Step One: Awesome Business card
First off, why not read some of the words of extreme wisdom provided by Mary Anning's Revenge? We wrote a nice list of conference anti-harassment policies - why don't you check and see if your conference made the list and if not... get some verbal ammo to make that shit change in upcoming years. There's also our great article on how to Infiltrate the Old Boy's Club: how to get noticed and STAY noticed at this year's conference. Of course, that's always a bit of a concern for the ladies cuz we don't want attention for the wrong things. Concerned about what to wear? Commiserate with Meaghan's conference attire poetry.

But there are more resources than our mere blog can provide (well, yet anyway).Are you concerned about finding polite ways to respond to mansplaining?

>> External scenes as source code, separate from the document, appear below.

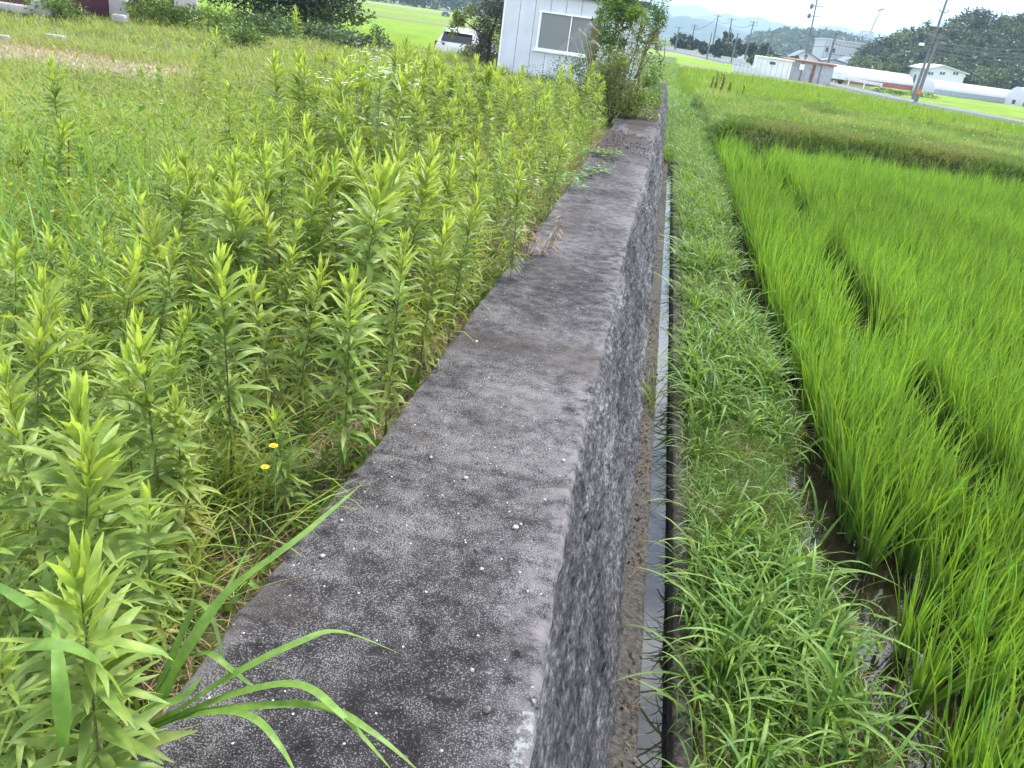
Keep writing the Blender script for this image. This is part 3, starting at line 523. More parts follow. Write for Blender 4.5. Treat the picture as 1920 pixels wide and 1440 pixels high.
fg = [([(235, 1380, .02), (330, 1335, .10), (430, 1270, .2), (560, 1205, .26), (640, 1185, .24), (755, 1228, .12)], .016),
      ([(235, 1385, .02), (330, 1345, .10), (450, 1300, .2), (560, 1285, .28), (640, 1340, .3), (740, 1450, .24)], .018),
      ([(235, 1388, .02), (330, 1348, .10), (450, 1328, .2), (600, 1325, .28), (700, 1375, .3), (790, 1450, .26)], .017),
      ([(235, 1390, .02), (330, 1350, .1), (420, 1335, .2), (480, 1350, .24), (525, 1400, .24), (560, 1460, .2)], .015),
      ([(210, 1400, .0), (300, 1310, .1), (350, 1220, .2), (430, 1110, .3), (560, 1010, .4), (685, 902, .45)], .024),
      ([(235, 1380, .02), (300, 1300, .08), (400, 1150, .2), (470, 1020, .28)], .012),
      ([(235, 1390, .0), (290, 1330, .1), (340, 1310, .14), (380, 1268, .17)], .022),
      ([(480, 1290, .16), (420, 1245, .22), (390, 1225, .22), (355, 1232, .18)][::-1] + [(520, 1285, .08)], .012),
      ([(250, 1350, .0), (300, 1280, .1), (350, 1170, .2), (370, 1130, .24), (400, 1165, .24), (432, 1290, .14)], .013),
      ([(300, 1330, .02), (330, 1260, .1), (300, 1220, .16), (250, 1182, .2)], .014),
      ([(-30, 1255, .52), (60, 1215, .62), (130, 1215, .62), (190, 1250, .58), (233, 1310, .5)], .018),
      ([(-20, 1090, .55), (60, 1140, .58), (130, 1190, .5)], .014),
      ([(130, 1490, .2), (160, 1430, .3), (178, 1395, .34)], .026),
      ([(20, 1370, .05), (50, 1200, .2), (90, 1100, .3), (110, 1040, .36)], .022),
      ([(110, 1400, .0), (105, 1280, .2), (90, 1120, .35), (85, 1060, .4)], .022),
      ([(120, 1400, .45), (117, 1330, .5), (110, 1250, .55), (100, 1150, .55)], .018)]
rp_ = gp(235, 1385, -.12); rg = empty('reed_grass', (rp_[0], rp_[1], -.12), label='long bright grass blades leaning over the near left corner of the wall top', cat='grass')
for pts, W in fg:
    v, q, c = ribbon(pts, W, ga, np.array(gb)*rng.uniform(.85, 1.15)); link('blade', mesh_np('blade', v-np.array([rp_[0], rp_[1], -.12]), q, c, True), LEAF, rg)
# long lone blades further back
for i, (pts, W, lb) in enumerate([([(390, 800, -.1), (450, 770, .0), (530, 752, .06), (610, 765, -.02)], .014, 'long flat grass blade arching over the ground left of the wall'),
      ([(445, 760, -.1), (520, 748, .0), (620, 730, .08)], .012, 'second flat grass blade beside the arching one'),
      ([(243, 570, .0), (246, 480, .25), (250, 400, .5), (240, 320, .62)], .016, 'tall upright green reed blade in the middle of the left grass'),
      ([(508, 520, .3), (560, 480, .45), (640, 432, .6)], .016, 'straight grass blade slanting up across the goldenrods'),
      ([(640, 410, .2), (630, 350, .5), (622, 295, .8)], .016, 'upright dark green blade among the thicket')]):
    b0 = gp(*pts[0]); v, q, c = ribbon(pts, W, ga, (.2, .36, .12)); o = link('lone_reed', mesh_np('lone_reed', v-b0, q, c, True), LEAF, None, b0); tag(o, lb, 'grass blade')

# ================================================================== SMALL THINGS ON AND BESIDE THE WALL
PEB = paint('pale_pebble', (.5, .46, .4), .8, var=.15, scale=60); PEB2 = paint('reddish_pebble', (.38, .2, .15), .8, var=.15, scale=60); PEBD = paint('dark_pebble', (.13, .12, .115), .8, var=.2, scale=60)
def pebble(px, py, r, m, seed, label, z=.004, cat='pebble', name='pebble', grp=None):
    rr = np.random.default_rng(seed); p = gp(px, py, z); nu, nv = 9, 6; P = []
    for j in range(nv+1):
        for i in range(nu):
            a = 2*pi*i/nu; b = -pi/2+pi*j/nv; k = r*.78*(1+.75*(rr.random()-.5)); P.append((k*cos(b)*cos(a), k*cos(b)*sin(a)*.8, k*sin(b)*.62))
    o = MB().poly(P, [(j*nu+i, j*nu+(i+1) % nu, (j+1)*nu+(i+1) % nu, (j+1)*nu+i) for j in range(nv) for i in range(nu)]).build(name, m, smooth=True); o.location = p; o.rotation_euler[2] = seed
    return tag(o, label, cat, grp)
for k, (a, b, r, m, lb) in enumerate([(893, 640, .010, PEB, 'white flat pebble on the wall top near the middle, farthest of the pale ones'), (808, 857, .008, PEB, 'whitish pebble on the left half of the wall top'),
      (873, 896, .011, PEB, 'pale round pebble near the centre of the wall top'), (931, 939, .007, PEB2, 'small reddish pebble on the wall top'),
      (951, 943, .006, PEB, 'tiny pale pebble just right of the reddish one'), (1021, 937, .007, PEB, 'cream pebble close to the right edge of the wall top'), (966, 989, .014, PEB, 'largest white pebble on the wall top with a smaller one behind it'),
      (977, 983, .007, PEB, 'little cream pebble touching the largest white pebble'), (893, 1031, .009, PEBD, 'dark grey pebble on the wall top in front of the white ones'), (903, 1067, .008, PEB, 'white chip lying in front of the dark pebble'),
      (1057, 863, .010, PEB, 'cream pebble on the worn right margin of the wall top'), (640, 975, .008, PEB, 'white pebble near the left edge of the wall top'), (605, 1042, .009, PEB, 'white stone chip close to the reed grass on the wall top'),
      (913, 1330, .012, PEBD, 'grey flat pebble in the front right part of the wall top'), (885, 1256, .008, PEB, 'white chip at the front of the wall top near the lichen'), (820, 675, .011, PEB, 'white flake at the left rim of the wall top'),
      (1203, 283, .014, PEB, 'pale pebble far along the wall top beside the debris')]):
    pebble(a, b, r, m, k+1, lb)
db = []
n = 1800; P = np.stack([rng.uniform(-.66, -.03, n), rng.uniform(9.6, 18, n), np.zeros(n)], -1)
k = fbm(P[:, 0]*2, P[:, 1]*.9, 401) + .25*np.exp(-((P[:, 1]-11.3)/.7)**2) + .2*(P[:, 0] < -.4) > .62; P = P[k]; P[:, 2] = steps(P[:, 1])+rng.uniform(.0, .02, len(P))
db.append(cards(P, rng.uniform(.012, .03, len(P)), vary((.05, .04, .035), len(P), .4), .7, 1.5))
fd = np.stack([.3+.035*rng.normal(size=1500), rng.uniform(.8, 22, 1500), np.full(1500, -.995)], -1); fd = fd[(fbm(fd[:, 1]*1.3, 1, 431) > .46) & (fd[:, 0] > .25) & (fd[:, 0] < .37)]
fr_ = np.repeat(fd[::4], 3, 0); tag(link('ditch_debris', mesh_np('ditch_debris', *join([cards(fd, rng.uniform(.01, .03, len(fd)), vary((.16, .12, .08), len(fd), .35), .6, 1.2), strips(fr_, rng.uniform(-1.2, 1.2, len(fr_)), rng.uniform(-.2, .8, len(fr_)), rng.uniform(.3, 1.5, len(fr_)), rng.uniform(.04, .14, len(fr_)), .003, 4, 0, 'grass', vary((.2, .15, .08), len(fr_), .3))])), DRY), 'brown roots and plant debris caught on the footing beside the ditch', 'debris', kind='stuff')
o = link('leaf_litter', mesh_np('leaf_litter', *join(db)), DRY); tag(o, 'brown leaf litter and soil crumbs lying on the far wall top', 'litter', kind='stuff')
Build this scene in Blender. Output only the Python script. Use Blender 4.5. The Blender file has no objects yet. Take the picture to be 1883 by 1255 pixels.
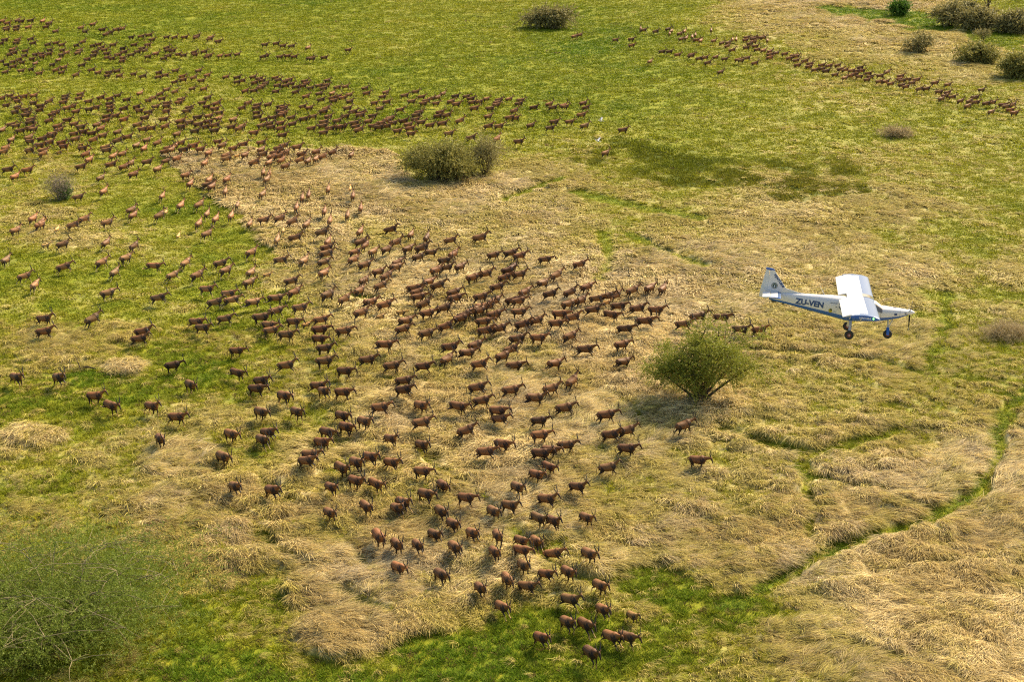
import bpy, bmesh, math, random
import numpy as np
from mathutils import Vector, Matrix

# ------------------------------------------------------------------ camera, sky, sun, exposure
SC = bpy.context.scene
COL = SC.collection
F, HOR, CAMH = 2800.0, -420.0, 50.5          # focal length and horizon row in photo pixels, eye height
W0, H0 = 1883.0, 1255.0
PITCH = math.atan((H0/2 - HOR)/F)
cam_d = bpy.data.cameras.new('camera'); cam = bpy.data.objects.new('camera', cam_d); COL.objects.link(cam)
cam_d.sensor_width = 36.0; cam_d.lens = 36.0*F/W0; cam_d.clip_end = 9000; cam_d.clip_start = 0.5
cam.location = (0, 0, CAMH); cam.rotation_euler = (math.pi/2 - PITCH, 0, 0)
SC.camera = cam
SUN_EL, SUN_AZ = math.radians(40), math.radians(42)     # azimuth measured from +Y (away) towards +X (right)
world = bpy.data.worlds.new('World'); SC.world = world; world.use_nodes = True
wn = world.node_tree; bg = wn.nodes['Background']
sky = wn.nodes.new('ShaderNodeTexSky'); sky.sky_type = 'NISHITA'; sky.sun_disc = False
sky.sun_elevation = SUN_EL; sky.sun_rotation = SUN_AZ; sky.dust_density = 3.0
wn.links.new(sky.outputs[0], bg.inputs[0]); bg.inputs[1].default_value = 0.10
sd = bpy.data.lights.new('sun', 'SUN'); sd.energy = 3.6; sd.angle = math.radians(12); sd.color = (1.0, 0.85, 0.60)
sun = bpy.data.objects.new('sun', sd); COL.objects.link(sun)
sdir = Vector((math.sin(SUN_AZ)*math.cos(SUN_EL), math.cos(SUN_AZ)*math.cos(SUN_EL), math.sin(SUN_EL)))
sun.rotation_euler = sdir.to_track_quat('Z', 'Y').to_euler(); sun.location = (60, 60, 120)
SC.view_settings.view_transform = 'Standard'; SC.view_settings.look = 'None'
SC.view_settings.gamma = 1.0; SC.view_settings.exposure = 1.32
SC.render.engine = 'CYCLES'; SC.cycles.use_denoising = False; SC.cycles.filter_width = 1.2
SC.cycles.max_bounces = 5; SC.cycles.diffuse_bounces = 2; SC.cycles.transparent_max_bounces = 6

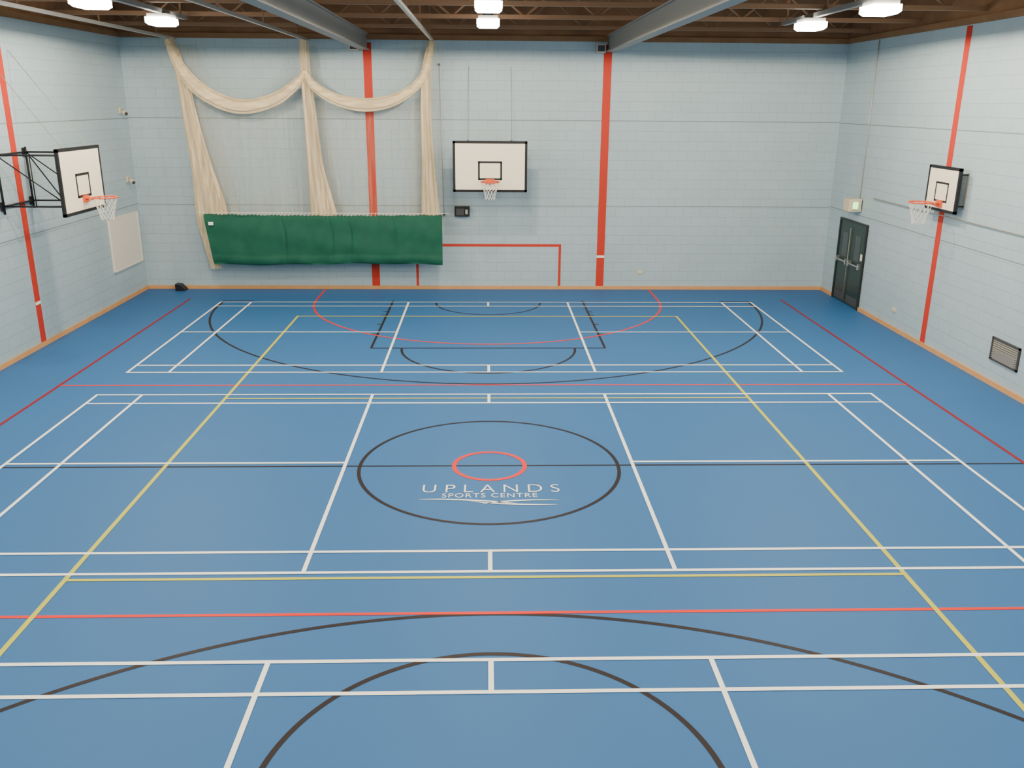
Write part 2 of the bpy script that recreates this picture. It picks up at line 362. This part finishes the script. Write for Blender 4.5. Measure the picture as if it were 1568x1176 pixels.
# ------------------------------------------------------------------ roof structure
for x in(-3.05,3.05):
    b=MB(); b.box((x-.11,YB,6.02),(x+.11,YF-.07,6.05),M_beam); b.box((x-.11,YB,6.38),(x+.11,YF-.07,6.41),M_beam); b.box((x-.06,YB,6.05),(x+.06,YF-.07,6.38),M_beam)
    b.box((x-.26,YB,6.41),(x+.26,4.0,6.45),M_ply)
    b.obj('steel_roof_beam')
    b=MB(); b.box((x-.36,YF-.30,6.0),(x-.13,YF-.08,6.2),M_rail); b.box((x-.33,YF-.31,6.03),(x-.16,YF-.30,6.17),M_dgrey); b.box((x-.27,YF-.08,6.07),(x-.21,YF-.001,6.13),M_dgrey); b.obj('wall_speaker')
for y in(10.9,8.3,5.7,3.1,.5,-2.1,-4.7,-7.3,-9.9):
    b=MB(); zb,zt=6.5,7.12
    b.box((XL,y-.05,zb-.04),(XR,y+.05,zb+.04),M_truss); b.box((XL,y-.05,zt-.04),(XR,y+.05,zt+.04),M_truss)
    n=24; dx=(XR-XL)/n
    for k in range(n):
        x=XL+k*dx; b.tube((x,y,zb if k%2 else zt),(x+dx,y,zt if k%2 else zb),.022,M_truss,6)
    b.obj('lattice_roof_truss')
for x in(-6.15,6.1):
    b=MB(); b.box((x-.05,-11,6.36),(x+.05,8.0,6.44),M_beam)
    for y in(7.8,5.6,3.0,.4,-2.2,-4.8,-7.4,-10): b.box((x-.015,y-.015,6.44),(x+.015,y+.015,HT),M_truss)
    b.obj('lighting_trunking')
LP=[(0,7.1),(0,3.95),(6.1,6.37),(6.12,3.3),(-6.2,6.8),(-6.15,3.5)]
for y in(.4,-2.8,-6.0,-9.2):  # unseen rows further back, added to light the hall
    for x in(-6.15,0,6.1): LP.append((x,y))
for x,y in LP:
    b=MB(); z=6.15 if x else 6.2
    rows=[]
    for zz,s in((0,.80),(.04,1),(.14,1.0)):
        rows.append([(.22*s,.28*s,zz),(-.22*s,.28*s,zz),(-.22*s,-.28*s,zz),(.22*s,-.28*s,zz)])
    b.grid(rows[::-1],M_lamp,closed=True,smooth=False); b.poly(rows[0],M_lamp)
    b.box((-.19,-.25,.14),(.19,.25,.205),M_beam)
    if not x: b.tube((0,0,.2),(0,0,.32),.12,M_dgrey,12,.08); b.tube((0,0,.3),(0,0,HT-z),.012,M_dgrey,6)
    o=b.obj('high_bay_lamp',matrix=Matrix.Translation((x,y,z)))
    l=bpy.data.lights.new('high_bay_glow','SPOT'); l.energy=620 if y>1 else 400; l.color=(1,.86,.65); l.spot_size=math.radians(179); l.spot_blend=.04; l.shadow_soft_size=.15
    lo=bpy.data.objects.new('high_bay_glow',l); COL.objects.link(lo); lo.parent=o; lo.location=(0,0,-.06)
# ------------------------------------------------------------------ wall fittings
b=MB(); y0,y1,H=9.56,11.12,2.03; x=XR
b.box((x-.05,y0-.06,0),(x-.001,y0,H+.05),M_frame); b.box((x-.05,y1,0),(x-.001,y1+.06,H+.05),M_frame); b.box((x-.05,y0,H),(x-.001,y1,H+.05),M_frame)
ym=(y0+y1)/2
for a,c in((y0,ym-.005),(ym+.005,y1)):
    b.box((x-.03,a,.01),(x-.002,c,H),M_door)
    w=c-a
    b.box((x-.034,a+w*.3,1.15),(x-.028,a+w*.7,1.75),M_glassy)
    b.box((x-.033,a+.05,.05),(x-.028,c-.05,.25),M_dgrey)
    b.tube((x-.10,a+.08,1.05),(x-.10,c-.08,1.05),.02,M_steel)
    for yy in(a+.08,c-.08): b.box((x-.11,yy-.03,.98),(x-.03,yy+.03,1.12),M_steel)
b.tube((x-.06,ym+.06,.1),(x-.06,ym+.06,1.9),.01,M_mgrey)
b.box((x-.04,y0+.02,1.2),(x-.03,y0+.14,1.36),M_board)
b.obj('door_1')
b=MB(); b.box((8.74,10.02,2.34),(9.05,10.36,2.64),M_cream); b.box((8.80,10.0,2.38),(8.99,10.02,2.60),M_cream); b.box((8.83,9.99,2.41),(8.96,10.0,2.57),M_exit)
b.box((9.05,10.05,2.38),(XR-.001,10.33,2.6),M_dgrey); b.obj('exit_sign',bevel=.01)
b=MB(); b.tube((XR-.018,10.2,2.64),(XR-.018,10.2,WT-.01),.012,M_rail); b.obj('electrical_conduit')
b=MB(); b.tube((XR-.027,9.41,2.72),(XR-.027,-11,2.72),.012,M_rail); b.obj('electrical_conduit')
b=MB(); y0,y1,z0,z1=2.82,3.68,.45,.87
for a in((y0,z0,y1,z0+.035),(y0,z1-.035,y1,z1),(y0,z0,y0+.035,z1),(y1-.035,z0,y1,z1)): b.box((XR-.03,a[0],a[1]),(XR-.001,a[2],a[3]),M_dgrey)
b.box((XR-.008,y0,z0),(XR-.001,y1,z1),M_dgrey)
for k in range(9):
    z=z0+.05+k*.038; b.poly([(XR-.025,y0+.035,z),(XR-.025,y1-.035,z),(XR-.008,y1-.035,z+.024),(XR-.008,y0+.035,z+.024)],M_mgrey)
b.box((XR-.024,2.92,.48),(XR-.01,3.58,.66),M_mgrey)
b.obj('air_vent_grille')
b=MB(); b.box((XL+.006,10.02,.80),(XL+.04,11.85,2.08),M_panel)
for a in((10.02,.80,11.85,.82),(10.02,2.06,11.85,2.08),(10.02,.8,10.04,2.08),(11.83,.8,11.85,2.08)): b.box((XL+.04,a[0],a[1]),(XL+.05,a[2],a[3]),M_board)
b.obj('notice_board')
b=MB(); b.box((-.86,YF-.18,1.96),(-.50,YF-.03,2.20),M_bk); b.box((-.88,YF-.03,1.94),(-.48,YF-.005,2.21),M_dgrey); b.box((-.83,YF-.19,1.99),(-.62,YF-.18,2.17),M_dgrey); b.box((-.59,YF-.19,2.02),(-.53,YF-.18,2.14),M_rail)
b.obj('wall_control_box',bevel=.006)
b=MB(); b.box((4.02,YF-.03,.43),(4.17,YF-.001,.51),M_cream); b.obj('power_socket',bevel=.004)
b=MB(); b.box((XR-.03,7.55,.42),(XR-.001,7.7,.5),M_cream); b.obj('power_socket',bevel=.004)
for y,z in((11.6,4.55),(11.55,2.9)):
    b=MB(); b.box((XL+.005,y-.07,z-.07),(XL+.05,y+.07,z+.07),M_cream); b.tube((XL+.04,y,z),(XL+.2,y-.13,z-.07),.05,M_cream,12); b.tube((XL+.2,y-.13,z-.07),(XL+.21,y-.14,z-.075),.042,M_dgrey,12); b.obj('wall_alarm_sensor')  # small alarm sensor boxes, they give no light
b=MB(); b.poly([(-8.25,11.75,.0),(-8.0,11.75,0),(-8.0,11.75,.03),(-8.12,11.75,.16),(-8.25,11.75,.18)],M_bk)
b.grid([[(-8.25,11.75,0),(-8.25,11.75,.18),(-8.12,11.75,.16),(-8.0,11.75,.03),(-8.0,11.75,0)],[(-8.25,12.0,0),(-8.25,12.0,.18),(-8.12,12.0,.16),(-8.0,12.0,.03),(-8.0,12.0,0)]],M_bk,smooth=False)
b.poly([(-8.25,12.0,.0),(-8.25,12.0,.18),(-8.12,12.0,.16),(-8.0,12.0,.03),(-8.0,12.0,0)],M_bk); b.obj('door_wedge')
b=MB(); b.tube((-1.15,YF-.05,2.0),(-1.22,YF-.05,5.7),.008,M_rail); b.tube((-1.22,YF-.01,5.7),(-1.22,YF-.12,5.7),.03,M_dgrey); b.tube((-1.15,YF-.01,2.0),(-1.15,YF-.12,2.0),.035,M_dgrey); b.obj('net_hoist_rope')
# ------------------------------------------------------------------ world / camera
w=bpy.data.worlds.new('world'); w.use_nodes=True; w.node_tree.nodes['Background'].inputs[0].default_value=(.5,.55,.6,1); w.node_tree.nodes['Background'].inputs[1].default_value=.2; SC.world=w
yaw,pit,rol=0.029680744504627366,0.30812841838349153,0.007581096166744289
fw=Vector((math.sin(yaw)*math.cos(pit),math.cos(yaw)*math.cos(pit),-math.sin(pit)))
r0=Vector((math.cos(yaw),-math.sin(yaw),0)); u0=r0.cross(fw)
r=r0*math.cos(rol)+u0*math.sin(rol); u=-r0*math.sin(rol)+u0*math.cos(rol)
cd=bpy.data.cameras.new('camera'); co=bpy.data.objects.new('camera',cd); COL.objects.link(co)
M=Matrix((( r.x,u.x,-fw.x,-0.0326),(r.y,u.y,-fw.y,-11.4809),(r.z,u.z,-fw.z,4.8077),(0,0,0,1))); co.matrix_world=M
cd.sensor_width=36; cd.lens=1354.11/1568*36; SC.camera=co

Sometimes the middle finger just doesn't work, but there are other phrases to memorize and employ when you are interrupted, derailed, repeated, or otherwise talked over by a male colleague. Or maybe you're having a little bit of imposter syndrome about presenting your research? Let Amy Cuddy help you posture your body to feel more confident (which sounds like a Dr. Oz recommendation but this is actually based in SCIENCE.) And if raising your arms over your head doesn't make you feel confident enough, try some other little steps to combat imposter syndrome, including making lists of your greatness. Hell just being aware of the problem can help you solve it, so learn a little more about the confidence gap - and then defy it when presenting.

We used this GIF quite recently but even though Meaghan absolutely hates this show, it's a REALLY GOOD GIF so we'll use it one more time, cuz it's an important thing to remember:



Now go out there and kick conference ass.